**Aim of the exercise**
Reproduce all of the data exactly.

**Recorded information**

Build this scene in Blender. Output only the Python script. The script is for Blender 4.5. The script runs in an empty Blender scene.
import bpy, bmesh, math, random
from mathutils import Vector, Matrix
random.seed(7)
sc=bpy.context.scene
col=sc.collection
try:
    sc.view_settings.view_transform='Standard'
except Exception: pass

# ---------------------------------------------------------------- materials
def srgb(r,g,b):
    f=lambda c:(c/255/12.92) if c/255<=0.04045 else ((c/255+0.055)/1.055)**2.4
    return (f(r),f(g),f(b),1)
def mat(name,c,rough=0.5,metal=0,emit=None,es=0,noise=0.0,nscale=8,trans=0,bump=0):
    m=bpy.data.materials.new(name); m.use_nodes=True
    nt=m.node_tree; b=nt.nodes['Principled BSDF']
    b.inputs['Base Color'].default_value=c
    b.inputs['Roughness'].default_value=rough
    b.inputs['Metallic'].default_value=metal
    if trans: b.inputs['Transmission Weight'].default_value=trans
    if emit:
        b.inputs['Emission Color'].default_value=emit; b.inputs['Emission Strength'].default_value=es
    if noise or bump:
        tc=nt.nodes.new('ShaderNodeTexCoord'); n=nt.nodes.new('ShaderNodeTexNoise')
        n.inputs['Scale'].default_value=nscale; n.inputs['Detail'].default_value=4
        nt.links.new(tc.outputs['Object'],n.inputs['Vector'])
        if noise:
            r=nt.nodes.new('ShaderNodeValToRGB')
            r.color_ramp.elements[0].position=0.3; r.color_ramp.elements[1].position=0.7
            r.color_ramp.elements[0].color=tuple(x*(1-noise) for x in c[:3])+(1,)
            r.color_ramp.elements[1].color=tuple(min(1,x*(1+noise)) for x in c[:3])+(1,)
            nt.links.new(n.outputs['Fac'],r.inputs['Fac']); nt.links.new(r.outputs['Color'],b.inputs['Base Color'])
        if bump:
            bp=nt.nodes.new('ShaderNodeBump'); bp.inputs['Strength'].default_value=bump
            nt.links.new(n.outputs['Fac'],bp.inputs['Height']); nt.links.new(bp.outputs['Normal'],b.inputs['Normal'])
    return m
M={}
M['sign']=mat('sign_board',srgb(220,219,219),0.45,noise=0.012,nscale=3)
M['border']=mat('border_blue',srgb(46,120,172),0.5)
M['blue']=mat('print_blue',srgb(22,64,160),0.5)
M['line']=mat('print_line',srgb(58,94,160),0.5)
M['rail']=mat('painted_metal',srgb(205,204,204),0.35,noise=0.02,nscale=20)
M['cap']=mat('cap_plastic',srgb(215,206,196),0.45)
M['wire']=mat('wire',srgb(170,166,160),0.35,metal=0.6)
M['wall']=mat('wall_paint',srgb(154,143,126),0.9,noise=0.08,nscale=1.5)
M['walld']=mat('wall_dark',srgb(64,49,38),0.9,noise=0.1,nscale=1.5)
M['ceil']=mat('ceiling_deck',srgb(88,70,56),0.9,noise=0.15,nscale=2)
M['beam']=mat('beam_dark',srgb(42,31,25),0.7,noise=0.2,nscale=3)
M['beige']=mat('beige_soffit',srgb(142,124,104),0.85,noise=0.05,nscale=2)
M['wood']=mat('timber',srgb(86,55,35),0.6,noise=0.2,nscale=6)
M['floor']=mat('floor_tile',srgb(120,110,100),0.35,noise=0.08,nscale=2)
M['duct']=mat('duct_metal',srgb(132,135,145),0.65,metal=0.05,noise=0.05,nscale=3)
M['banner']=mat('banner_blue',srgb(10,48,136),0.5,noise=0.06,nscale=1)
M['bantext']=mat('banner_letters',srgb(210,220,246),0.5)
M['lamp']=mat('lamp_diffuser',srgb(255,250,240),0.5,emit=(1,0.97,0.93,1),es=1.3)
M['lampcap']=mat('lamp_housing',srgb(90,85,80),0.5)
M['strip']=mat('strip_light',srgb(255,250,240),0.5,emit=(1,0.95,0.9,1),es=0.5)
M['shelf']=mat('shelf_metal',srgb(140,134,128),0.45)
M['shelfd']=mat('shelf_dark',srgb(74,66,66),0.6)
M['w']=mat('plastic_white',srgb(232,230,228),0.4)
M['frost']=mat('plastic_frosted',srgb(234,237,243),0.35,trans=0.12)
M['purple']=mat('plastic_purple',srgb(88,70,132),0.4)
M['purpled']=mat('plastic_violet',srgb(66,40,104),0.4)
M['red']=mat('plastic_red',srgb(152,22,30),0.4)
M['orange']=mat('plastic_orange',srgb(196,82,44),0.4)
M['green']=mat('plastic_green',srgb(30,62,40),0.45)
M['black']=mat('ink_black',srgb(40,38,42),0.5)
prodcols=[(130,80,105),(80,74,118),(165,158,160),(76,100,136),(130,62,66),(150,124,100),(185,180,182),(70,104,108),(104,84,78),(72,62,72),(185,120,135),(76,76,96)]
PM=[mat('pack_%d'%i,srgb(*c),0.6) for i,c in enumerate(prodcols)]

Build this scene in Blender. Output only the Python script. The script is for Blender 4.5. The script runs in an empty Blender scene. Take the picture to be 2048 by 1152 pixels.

**Finished answer**
Build this scene in Blender. Output only the Python script. The script is for Blender 4.5. The script runs in an empty Blender scene.
import bpy, bmesh, math, random
from mathutils import Vector, Matrix
random.seed(7)
sc=bpy.context.scene
col=sc.collection
try:
    sc.view_settings.view_transform='Standard'
except Exception: pass

# ---------------------------------------------------------------- materials
def srgb(r,g,b):
    f=lambda c:(c/255/12.92) if c/255<=0.04045 else ((c/255+0.055)/1.055)**2.4
    return (f(r),f(g),f(b),1)
def mat(name,c,rough=0.5,metal=0,emit=None,es=0,noise=0.0,nscale=8,trans=0,bump=0):
    m=bpy.data.materials.new(name); m.use_nodes=True
    nt=m.node_tree; b=nt.nodes['Principled BSDF']
    b.inputs['Base Color'].default_value=c
    b.inputs['Roughness'].default_value=rough
    b.inputs['Metallic'].default_value=metal
    if trans: b.inputs['Transmission Weight'].default_value=trans
    if emit:
        b.inputs['Emission Color'].default_value=emit; b.inputs['Emission Strength'].default_value=es
    if noise or bump:
        tc=nt.nodes.new('ShaderNodeTexCoord'); n=nt.nodes.new('ShaderNodeTexNoise')
        n.inputs['Scale'].default_value=nscale; n.inputs['Detail'].default_value=4
        nt.links.new(tc.outputs['Object'],n.inputs['Vector'])
        if noise:
            r=nt.nodes.new('ShaderNodeValToRGB')
            r.color_ramp.elements[0].position=0.3; r.color_ramp.elements[1].position=0.7
            r.color_ramp.elements[0].color=tuple(x*(1-noise) for x in c[:3])+(1,)
            r.color_ramp.elements[1].color=tuple(min(1,x*(1+noise)) for x in c[:3])+(1,)
            nt.links.new(n.outputs['Fac'],r.inputs['Fac']); nt.links.new(r.outputs['Color'],b.inputs['Base Color'])
        if bump:
            bp=nt.nodes.new('ShaderNodeBump'); bp.inputs['Strength'].default_value=bump
            nt.links.new(n.outputs['Fac'],bp.inputs['Height']); nt.links.new(bp.outputs['Normal'],b.inputs['Normal'])
    return m
M={}
M['sign']=mat('sign_board',srgb(220,219,219),0.45,noise=0.012,nscale=3)
M['border']=mat('border_blue',srgb(46,120,172),0.5)
M['blue']=mat('print_blue',srgb(22,64,160),0.5)
M['line']=mat('print_line',srgb(58,94,160),0.5)
M['rail']=mat('painted_metal',srgb(205,204,204),0.35,noise=0.02,nscale=20)
M['cap']=mat('cap_plastic',srgb(215,206,196),0.45)
M['wire']=mat('wire',srgb(170,166,160),0.35,metal=0.6)
M['wall']=mat('wall_paint',srgb(154,143,126),0.9,noise=0.08,nscale=1.5)
M['walld']=mat('wall_dark',srgb(64,49,38),0.9,noise=0.1,nscale=1.5)
M['ceil']=mat('ceiling_deck',srgb(88,70,56),0.9,noise=0.15,nscale=2)
M['beam']=mat('beam_dark',srgb(42,31,25),0.7,noise=0.2,nscale=3)
M['beige']=mat('beige_soffit',srgb(142,124,104),0.85,noise=0.05,nscale=2)
M['wood']=mat('timber',srgb(86,55,35),0.6,noise=0.2,nscale=6)
M['floor']=mat('floor_tile',srgb(120,110,100),0.35,noise=0.08,nscale=2)
M['duct']=mat('duct_metal',srgb(132,135,145),0.65,metal=0.05,noise=0.05,nscale=3)
M['banner']=mat('banner_blue',srgb(10,48,136),0.5,noise=0.06,nscale=1)
M['bantext']=mat('banner_letters',srgb(210,220,246),0.5)
M['lamp']=mat('lamp_diffuser',srgb(255,250,240),0.5,emit=(1,0.97,0.93,1),es=1.3)
M['lampcap']=mat('lamp_housing',srgb(90,85,80),0.5)
M['strip']=mat('strip_light',srgb(255,250,240),0.5,emit=(1,0.95,0.9,1),es=0.5)
M['shelf']=mat('shelf_metal',srgb(140,134,128),0.45)
M['shelfd']=mat('shelf_dark',srgb(74,66,66),0.6)
M['w']=mat('plastic_white',srgb(232,230,228),0.4)
M['frost']=mat('plastic_frosted',srgb(234,237,243),0.35,trans=0.12)
M['purple']=mat('plastic_purple',srgb(88,70,132),0.4)
M['purpled']=mat('plastic_violet',srgb(66,40,104),0.4)
M['red']=mat('plastic_red',srgb(152,22,30),0.4)
M['orange']=mat('plastic_orange',srgb(196,82,44),0.4)
M['green']=mat('plastic_green',srgb(30,62,40),0.45)
M['black']=mat('ink_black',srgb(40,38,42),0.5)
prodcols=[(130,80,105),(80,74,118),(165,158,160),(76,100,136),(130,62,66),(150,124,100),(185,180,182),(70,104,108),(104,84,78),(72,62,72),(185,120,135),(76,76,96)]
PM=[mat('pack_%d'%i,srgb(*c),0.6) for i,c in enumerate(prodcols)]

Build this scene in Blender. Output only the Python script. The script is for Blender 4.5. The script runs in an empty Blender scene. Take the picture to be 2048 by 1152 pixels.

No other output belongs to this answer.